--- BEGIN ---

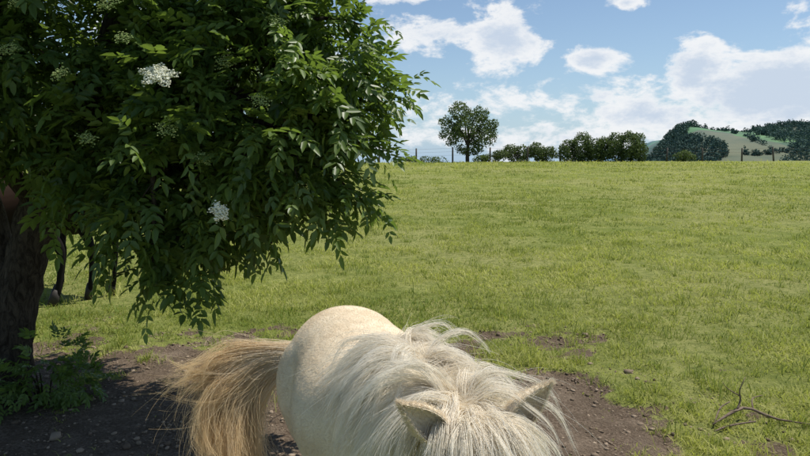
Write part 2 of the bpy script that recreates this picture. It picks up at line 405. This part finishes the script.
# distant woods on the hill
mb=MB()
def wood(x,y,h,w,n,con=False):
    z=hz(x,y);u=rand_unit(n);r=rng.uniform(.4,1,n)**.4
    P=np.array([x,y,z+h*.5])+u*r[:,None]*np.array([w/2,w/2,h*.5])
    if con: P[:,:2]=np.array([x,y])+(P[:,:2]-np.array([x,y]))*(1.35-1.1*(P[:,2:3]-z)/h)
    leaflets(mb,P,rand_unit(n),u+.5*rand_unit(n),rng.uniform(1.4,2.5,n),rng.uniform(1.0,1.8,n),np.clip(.2+.5*rng.random(n),0,1))
for k in range(1000):
    y=rng.uniform(560,965);x=(.345+rng.random()*(.10+.03*math.sin(y*.02)))*y; wood(x,y,rng.uniform(5,11),rng.uniform(6,9),44,rng.random()<.5)
for k in range(260):
    y=rng.uniform(850,965);x=rng.uniform(.50,.62)*y
    if math.sin(x*.05)+math.sin(y*.03+x*.02)>.1: wood(x,y,rng.uniform(4,9),rng.uniform(6,9),42)
for k in range(760):
    y=rng.uniform(600,965);x=rng.uniform(.545+.03*math.sin(y*.02),.8)*y; wood(x,y,rng.uniform(5,11),rng.uniform(6,9),40)
for (x0,y0,x1,y1,nn) in [(420,820,540,850,60),(400,960,520,960,70),(395,740,420,900,24),(350,700,500,730,70)]:
    for k in range(nn):
        t_=rng.random();wood(x0+(x1-x0)*t_+rng.normal(0,2),y0+(y1-y0)*t_+rng.normal(0,3),rng.uniform(2,6)*(1.5 if rng.random()<.15 else 1),rng.uniform(3,6),30)
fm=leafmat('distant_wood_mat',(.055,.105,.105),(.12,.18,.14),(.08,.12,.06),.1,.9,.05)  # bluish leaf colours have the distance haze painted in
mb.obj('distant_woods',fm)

# ---------------------------------------------------------------- fence on the crest
mb=MB();tops=[]
for k in range(34):
    x=-42+k*3.6+rng.normal(0,.25);y=67.+.6*math.sin(k*.4);z=hz(x,y);h=rng.uniform(1.25,1.6)
    lx=rng.normal(0,.06)
    tube(mb,[(x,y,z-.1),(x+lx*.5,y,z+h*.5),(x+lx,y,z+h)],[.09,.085,.075],7,a=rng.random());tops.append((x+lx,y,z+h))
for lev in (.12,.45,.8):
    pts=[(a_[0],a_[1]-.08,a_[2]-lev) for a_ in tops];tube(mb,pts,[.006]*len(pts),4,a=.2)
m,N,out=mat('weathered_wood_mat');gg=N.node('ShaderNodeNewGeometry')
principled(N,out,N.mix(N.noise(gg.outputs['Position'],9,4),(.06,.05,.04),(.17,.15,.13)),.9,.1)
mb.obj('fence',m)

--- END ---

- _PROBLEM DETAILS_:
Write the full listing out again with every line unchanged, but include no pictures.

- _EXERCISE RESULT_:
Write part 2 of the bpy script that recreates this picture. It picks up at line 405. This part finishes the script.
# distant woods on the hill
mb=MB()
def wood(x,y,h,w,n,con=False):
    z=hz(x,y);u=rand_unit(n);r=rng.uniform(.4,1,n)**.4
    P=np.array([x,y,z+h*.5])+u*r[:,None]*np.array([w/2,w/2,h*.5])
    if con: P[:,:2]=np.array([x,y])+(P[:,:2]-np.array([x,y]))*(1.35-1.1*(P[:,2:3]-z)/h)
    leaflets(mb,P,rand_unit(n),u+.5*rand_unit(n),rng.uniform(1.4,2.5,n),rng.uniform(1.0,1.8,n),np.clip(.2+.5*rng.random(n),0,1))
for k in range(1000):
    y=rng.uniform(560,965);x=(.345+rng.random()*(.10+.03*math.sin(y*.02)))*y; wood(x,y,rng.uniform(5,11),rng.uniform(6,9),44,rng.random()<.5)
for k in range(260):
    y=rng.uniform(850,965);x=rng.uniform(.50,.62)*y
    if math.sin(x*.05)+math.sin(y*.03+x*.02)>.1: wood(x,y,rng.uniform(4,9),rng.uniform(6,9),42)
for k in range(760):
    y=rng.uniform(600,965);x=rng.uniform(.545+.03*math.sin(y*.02),.8)*y; wood(x,y,rng.uniform(5,11),rng.uniform(6,9),40)
for (x0,y0,x1,y1,nn) in [(420,820,540,850,60),(400,960,520,960,70),(395,740,420,900,24),(350,700,500,730,70)]:
    for k in range(nn):
        t_=rng.random();wood(x0+(x1-x0)*t_+rng.normal(0,2),y0+(y1-y0)*t_+rng.normal(0,3),rng.uniform(2,6)*(1.5 if rng.random()<.15 else 1),rng.uniform(3,6),30)
fm=leafmat('distant_wood_mat',(.055,.105,.105),(.12,.18,.14),(.08,.12,.06),.1,.9,.05)  # bluish leaf colours have the distance haze painted in
mb.obj('distant_woods',fm)

# ---------------------------------------------------------------- fence on the crest
mb=MB();tops=[]
for k in range(34):
    x=-42+k*3.6+rng.normal(0,.25);y=67.+.6*math.sin(k*.4);z=hz(x,y);h=rng.uniform(1.25,1.6)
    lx=rng.normal(0,.06)
    tube(mb,[(x,y,z-.1),(x+lx*.5,y,z+h*.5),(x+lx,y,z+h)],[.09,.085,.075],7,a=rng.random());tops.append((x+lx,y,z+h))
for lev in (.12,.45,.8):
    pts=[(a_[0],a_[1]-.08,a_[2]-lev) for a_ in tops];tube(mb,pts,[.006]*len(pts),4,a=.2)
m,N,out=mat('weathered_wood_mat');gg=N.node('ShaderNodeNewGeometry')
principled(N,out,N.mix(N.noise(gg.outputs['Position'],9,4),(.06,.05,.04),(.17,.15,.13)),.9,.1)
mb.obj('fence',m)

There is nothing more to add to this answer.